SPUeNTRUP - Kai Henningsen wrote:
> Am Fri, 17 Sep 2010 10:00:37 +0000 (UTC)
> schrieb Yavor Doganov <address@hidden>:
> > The FHS people *tried* to make it widely adopted by soliciting
> > input from many parties, and failed.  They probably failed because
> > they didn't listen at all to that input.
> 
> Well, I remember those debates, and that isn't my impression. My
> impression was that few other-system people were at all interested in
> the first place, and most who were were interested only in making the
> FHS *identical* to what they were accustomed to. A standard isn't worth
> much if it just describes the mess that made people want a standard;
> necessarily, everyone must compromise. The Linux guys had a strong
> motivation; everyone else pretty much did not.

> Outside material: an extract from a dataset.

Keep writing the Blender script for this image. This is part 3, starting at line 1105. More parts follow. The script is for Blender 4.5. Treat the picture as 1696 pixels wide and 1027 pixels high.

Yes, I agree with you that this is a better description of the "FHS
standartization process".  Basically, GNU (GNU/Linux only at that
time) distros began to realize that the minor discrepancies in the
layout between them were causing only trouble (inter-distro patch
exchange, user confusion when switching from one distro to another,
etc), so they decided to eliminate them, or perhaps, document them.
The GNU (GNU project) and BSD folks were mostly spectators, and the
proprietary system developers even more so.  The latter had only a
remote interest because of the eventual PR benefits from the
"FHS-compliant" rubber stamp.

There was a lot of hype and energy in those days, but the efforts to
maintain the standard up-to-date with recent developments have been
... non-existent.  Up to the ridiculuous point that Debian Policy had
to add a special exception for /selinux (as per that policy, any FHS
violation is a Debian Policy violation, but FHS doesn't mention
/selinux at all, and amusingly, SELinux is the invention of roughly
the same folks who coined up the FHS :-)).

In general, it is more or less irrelevant whether we like the FHS or
not.  As long as GNUstep works with this layout, and Nicola was kind
enough to implement the revolutionary changes in gnustep-make 2.x
(which made our lives significantly easier), what the default layout
is doesn't matter (at least for distro maintainers, that is).


@David: IMHO you don't have to use or test the FHS layout in order to
consider it "supported".  Just invite users encountering problems to
report bugs to the distro, or (in case they build from source and
install with the FHS layout), forward them to Savannah so that others
can examine and look at the issue at hand.  That way, bugs will get
fixed one way or another, instead of declaring FHS as "second class
citizen" and GNUstep installed in this manner "broken".